Pemerintah Malaysia baru-baru ini mengesahkan Rancangan Undang-Undang (RUU) Pekerja Gig 2025, yang diharapkan dapat memberikan perlindungan bagi sekitar 1,2 juta pekerja di sektor ini. Pengesahan ini menjadi tonggak penting dalam pengakuan terhadap kontribusi pekerja gig yang memainkan peran vital dalam ekonomi nasional.
Perdana Menteri Anwar Ibrahim menegaskan bahwa langkah ini adalah bentuk apresiasi terhadap dedikasi pekerja gig, yang mencakup pengantar makanan dan pengemudi layanan e-hailing. Dalam pernyataannya, Anwar menyebutkan, "RUU ini adalah hadiah bagi seluruh anak muda yang terlibat dalam industri gig." Ia juga mencatat bahwa regulasi ini memberikan kepastian hukum dan prospek yang lebih baik untuk masa depan para pekerja.
Definisi dan Perlindungan Pekerja Gig
RUU ini mendefinisikan pekerja gig sebagai kategori tenaga kerja khusus, berbeda dari karyawan tetap ataupun kontraktor independen. Seluruh platform digital yang beroperasi di Malaysia, seperti Grab dan FoodPanda, diwajibkan untuk menandatangani perjanjian layanan tertulis dengan pekerja gig.
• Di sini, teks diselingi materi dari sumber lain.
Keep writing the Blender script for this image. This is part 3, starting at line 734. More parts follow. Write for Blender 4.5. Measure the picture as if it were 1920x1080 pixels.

Perjanjian ini mencakup berbagai aspek penting, termasuk standar minimum terkait pembayaran, pengaturan kerja, dan asuransi.
Menteri Sumber Daya Manusia, Steven Sim Chee Keong, menyebut undang-undang ini sebagai langkah yang telah lama ditunggu untuk mengatasi pengabaian perlindungan bagi tenaga kerja. "Selama ini, 1,2 juta pekerja gig di Malaysia kehilangan perlindungan tenaga kerja yang layak," ujarnya di Dewan Rakyat. Penetapan RUU ini diharapkan akan mengakhiri ketidakadilan yang selama ini terjadi.
Larangan Praktik Tidak Adil dan Penyelesaian Sengketa
Salah satu poin penting dalam RUU ini adalah larangan terhadap praktik tidak adil dalam pekerjaan, seperti perubahan tarif secara sepihak atau pemutusan kontrak secara sembarangan. Untuk menyelesaikan sengketa yang mungkin muncul, pemerintah juga akan membentuk Gig Workers Tribunal, yang akan menjadi forum resmi bagi para pekerja gig untuk bernegosiasi dan mendapatkan keadilan.
"Tujuan dari tribunal ini adalah untuk memberikan perlindungan yang adil bagi pekerja, sambil tetap mempertahankan kebebasan mereka sebagai pekerja lepas," jelas Sim. Dengan adanya forum ini, para pekerja gig memiliki wadah untuk mengatasi permasalahan yang mungkin timbul selama berkontrak dengan platform digital.
Perlindungan Sosial dan Pentingnya Dana Pensiun
Dalam hal perlindungan sosial, pekerja gig akan dilindungi melalui Self-Employment Social Security Act 2017. Kontribusi sebesar 1,25% dari setiap perjalanan atau pengantaran akan dialokasikan untuk dana Socso, yang mencakup jaminan kecelakaan kerja dan perlindungan disabilitas.
Namun, wacana mengenai kontribusi untuk Employees Provident Fund (EPF) masih menjadi perdebatan di kalangan politisi dan masyarakat. Politisi muda, Syed Saddiq Syed Abdul Rahman, mengingatkan pentingnya dana pensiun bagi pekerja gig. "Kita perlu mendorong perlindungan di masa depan untuk pekerja gig melalui tabungan di EPF," ujarnya.
Dukungan dari Berbagai Organisasi
RUU ini mendapat dukungan luas dari berbagai organisasi, termasuk Kongres Serikat Buruh Malaysia (MTUC). Menurut Sim, undang-undang ini tidak hanya memastikan keadilan bagi para pekerja tetapi juga menjaga daya saing ekonomi digital Malaysia di kancah internasional.
Dengan pengesahan RUU Pekerja Gig ini, Malaysia menjadi salah satu negara pertama di Asia Tenggara yang memberikan perlindungan hukum komprehensif bagi pekerja di sektor gig. Ini diharapkan dapat menjadi model bagi negara-negara lain di kawasan yang memiliki tantangan serupa dalam perlindungan pekerja di era digital. Langkah ini juga menunjukkan bahwa pemerintah siap untuk mengakui peran penting pekerja gig dalam struktur ekonomi modern, memberikan mereka hak dan perlindungan yang selama ini mereka inginkan.